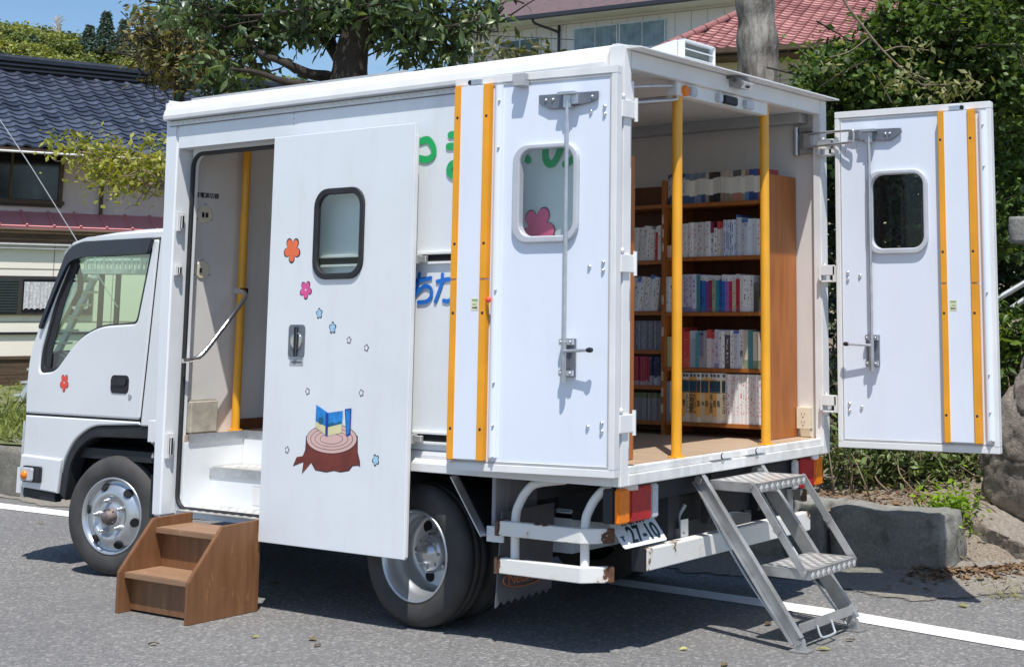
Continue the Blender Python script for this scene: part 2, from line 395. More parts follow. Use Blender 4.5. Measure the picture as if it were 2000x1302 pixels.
treadplate('tread_plate', -3.145, -2.26, .288, .498, .6500, well, [CHK, CHKH], .07)
# doorway rubber seal
pts = rr(-3.19, -2.255, .438, 2.436, .075); s_ = MB()
s_.tube([(a, .095, b) for a, b in pts+[pts[0], pts[1]]], .013, 8); s_.build('door_seal', RUBBER, cargo)
for z, h in ((2.042, .055), (1.765, .03), (.783, .07)):
    r = MB(); r.box(-3.212, -3.196, .012, .062, z-h, z+h); r.box(-3.196, -3.18, .028, .046, z-h*.7, z+h*.7, 1)
    r.build('door_buffer', [TRIM, BLACK], cargo, .003)
r = MB(); r.box(-3.36, -3.302, .005, .05, .80, .92); r.tube([(-3.335, .03, .80), (-3.34, .05, .76), (-3.40, .2, .78)], .008, 6, 1)
r.build('cable_box', [TRIM, BLACK], cargo, .01)
# inside the front doorway: switch plates, skirting, grab pole and handrail
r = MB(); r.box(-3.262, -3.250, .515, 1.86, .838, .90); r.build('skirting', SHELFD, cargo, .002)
for z, k in ((2.10, 2), (1.775, 1)):
    yc = .24; r = MB(); r.lathe([(.052, 0), (.052, .004), (.047, .007)], (-3.262, yc, z), (1, 0, 0), 24)
    for i in range(k): r.box(-3.255, -3.250, yc-.022+.026*i, yc-.008+.026*i, z-.018, z+.010, 1)
    for a in (90, 210, 330): r.dome((-3.256, yc+.06*math.cos(math.radians(a)), z+.06*math.sin(math.radians(a))), (1, 0, 0), .004, .003, 6, 1)
    r.build('wall_switch', [CREAM, BLACK], cargo)
t = MB(); text(t, '外部電源切替', .034, lambda a, b, n: (-3.261+n, .235+a, 2.21+b), thick=.0006); t.build('switch_lettering', INK, cargo)
r = MB(); r.tube([(-3.215, .49, .83), (-3.215, .49, 2.62)], .0245, 14); r.lathe([(.04, 0), (.04, .006)], (-3.215, .49, .839), (0, 0, 1), 14); r.build('grab_pole', YEL, cargo)
r = MB(); r.tube(smooth_path([(-3.14, .05, 1.255), (-3.13, .10, 1.262), (-3.115, .16, 1.29), (-3.12, .30, 1.44), (-3.13, .43, 1.585), (-3.14, .462, 1.625), (-3.17, .465, 1.65), (-3.21, .47, 1.655)], 5), .0135, 10)
r.box(-3.245, -3.19, .46, .52, 1.64, 1.672); r.build('handrail', CHROME, cargo)
# grab poles at the rear opening
for y in (.53, 1.35):
    r = MB(); r.tube([(-.075, y, .832), (-.075, y, 2.625)], .0255, 16); r.lathe([(.042, 0), (.042, .006)], (-.075, y, .838), (0, 0, 1), 14); r.build('grab_pole', YEL, cargo)
# door stays
r = MB(); r.tube(smooth_path([(-.03, .07, 2.545), (-.04, .25, 2.575), (-.05, .455, 2.605), (-.05, .485, 2.595), (-.05, .49, 2.56), (-.05, .47, 2.54), (-.04, .25, 2.502), (-.03, .07, 2.47)], 4), .0075, 8)
r.box(-.05, -.01, .05, .085, 2.45, 2.57, 1); r.build('door_stay', [ALU, TRIM], cargo)
r = MB(); r.tube(smooth_path([(-.06, 1.80, 2.515), (.05, 1.785, 2.515), (.225, 1.765, 2.512), (.245, 1.765, 2.50), (.245, 1.765, 2.46), (.225, 1.765, 2.447), (.05, 1.785, 2.445), (-.08, 1.80, 2.44)], 4), .0075, 8)
r.box(-.19, -.05, 1.855, 1.875, 2.41, 2.56, 1); r.tube([(-.16, 1.845, 2.405), (-.16, 1.845, 2.565)], .017, 10, 2); r.box(-.13, -.05, 1.825, 1.856, 2.535, 2.56, 1); r.box(-.13, -.05, 1.825, 1.856, 2.41, 2.435, 1); r.box(-.09, -.045, 1.80, 1.84, 2.44, 2.52, 2)
r.build('door_stay', [ALU, DULL, ALU], cargo)
# power outlet on the far wall
r = MB(); r.box(-.175, -.09, 1.845, 1.874, .885, 1.0); r.prism([(1.845, .885), (1.874, .885), (1.874, .842), (1.855, .842)], -.155, -.095, lambda a, b, n: (n, a, b))
for z in (.965, .92):
    r.box(-.145, -.141, 1.8435, 1.846, z-.007, z+.007, 1); r.box(-.127, -.123, 1.8435, 1.846, z-.007, z+.007, 1); r.box(-.138, -.130, 1.8435, 1.846, z-.02, z-.013, 1)
r.build('power_outlet', [CREAM, INK], cargo, .004)

# --- vinyl lettering and flowers on the side wall
def stroke(mb, pts, w, plane, m=0, lift=.0025, sm_=True):
    P = [on(px, py, 1, plane) for px, py in pts]; P = [Vector((p[0], 0, p[2])) for p in P]
    if sm_ and len(P) > 2: P = smooth_path(P, 5)
    L = []; R = []
    for i in range(len(P)):
        t = (P[min(i+1, len(P)-1)]-P[max(i-1, 0)]).normalized(); nn = Vector((-t.z, 0, t.x))*w/2
        L.append(P[i]+nn); R.append(P[i]-nn)
    def cap(c, t):
        n = Vector((-t.z, 0, t.x)); return [c+(n*math.cos(a)+t*math.sin(a))*w/2 for a in [PI*k/8 for k in range(9)]]
    y = plane-lift
    vs = [(p.x, y, p.z) for q in zip(L, R) for p in q]
    mb.add(vs, [(2*i, 2*i+1, 2*i+3, 2*i+2) for i in range(len(P)-1)], m)
    for c, t in ((P[-1], (P[-1]-P[-2]).normalized()), (P[0], (P[0]-P[1]).normalized())):
        k = cap(c, t); mb.add([(p.x, y+.0002, p.z) for p in k], [tuple(range(len(k)))], m)
for grp in ([[(803, 262), (803, 325)], [(795, 283), (821, 276.5), (837, 273.5), (847.5, 289.5), (846, 304.5), (834, 312), (819, 309.5)]],
            [[(880, 264), (908, 261)], [(876.5, 286.5), (910, 283)], [(896, 249), (896, 320)], [(896, 318), (882, 322), (878, 336), (890, 344), (908, 338)]],
            [[(1012, 294), (1022, 302), (1032, 313)]], [[(1099, 280), (1085, 314), (1072, 320), (1065, 304), (1070, 280), (1090, 264), (1115, 270), (1127, 290), (1122, 308), (1104, 321)]]):
    g = MB()
    for q_, pts in enumerate(grp): stroke(g, pts, .036, 0.0, lift=.0025+.0006*q_)
    g.build('letter', GREEN, cargo)
for grp in ([[(812, 548.6), (842, 543)], [(820, 535), (817, 555), (813, 575)], [(813, 573), (830, 559), (842, 563.5), (843.5, 577), (835, 588), (818, 590.5)]],
            [[(854.6, 550), (879, 545), (886, 552), (883, 580), (876, 588), (867, 587)], [(865, 536), (863, 555), (851, 589)], [(893, 543), (902, 560)]]):
    g = MB()
    for q_, pts in enumerate(grp): stroke(g, pts, .021, 0.0, lift=.003+.0006*q_, sm_=len(pts) > 2)
    g.build('letter', BLUE, cargo)
def flower(par, px, py, R, plane, fill, rot=0., sx=1., n=5, core=True, line=.12, name='flower_decal', y_lift=.001):
    c = on(px, py, 1, plane); mb = MB()
    def ring(q): 
        out = []
        for i in range(70):
            a = 2*PI*i/70; rad = R*q*(.52+.48*abs(math.cos(n*(a+rot)/2))**.7); out.append((c[0]+sx*rad*math.cos(a), c[2]+rad*math.sin(a)))
        return out
    for q, lift, m in ((1., y_lift, 1), (1-line, y_lift+.0007, 0)):
        P = ring(q); mb.add([(c[0], plane-lift, c[2])]+[(a, plane-lift, b) for a, b in P], [(0, i+1, (i+1) % 70+1) for i in range(70)], m)
    if core: mb.dome((c[0], plane-y_lift-.0008, c[2]), (0, -1, 0), R*.11, .0004, 8, 2)
    return mb.build(name, [fill, INK, FWHT], par)
flower(cargo, 1052, 446, .108, .0, PINK, 1.45, .95, 5, False, .05, y_lift=.003)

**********

### To do
From the first line of the material down to the line containing "# inside the", inclusive, return each line exactly, skipping any picture.

### Finished answer
Continue the Blender Python script for this scene: part 2, from line 395. More parts follow. Use Blender 4.5. Measure the picture as if it were 2000x1302 pixels.
treadplate('tread_plate', -3.145, -2.26, .288, .498, .6500, well, [CHK, CHKH], .07)
# doorway rubber seal
pts = rr(-3.19, -2.255, .438, 2.436, .075); s_ = MB()
s_.tube([(a, .095, b) for a, b in pts+[pts[0], pts[1]]], .013, 8); s_.build('door_seal', RUBBER, cargo)
for z, h in ((2.042, .055), (1.765, .03), (.783, .07)):
    r = MB(); r.box(-3.212, -3.196, .012, .062, z-h, z+h); r.box(-3.196, -3.18, .028, .046, z-h*.7, z+h*.7, 1)
    r.build('door_buffer', [TRIM, BLACK], cargo, .003)
r = MB(); r.box(-3.36, -3.302, .005, .05, .80, .92); r.tube([(-3.335, .03, .80), (-3.34, .05, .76), (-3.40, .2, .78)], .008, 6, 1)
r.build('cable_box', [TRIM, BLACK], cargo, .01)
# inside the front doorway: switch plates, skirting, grab pole and handrail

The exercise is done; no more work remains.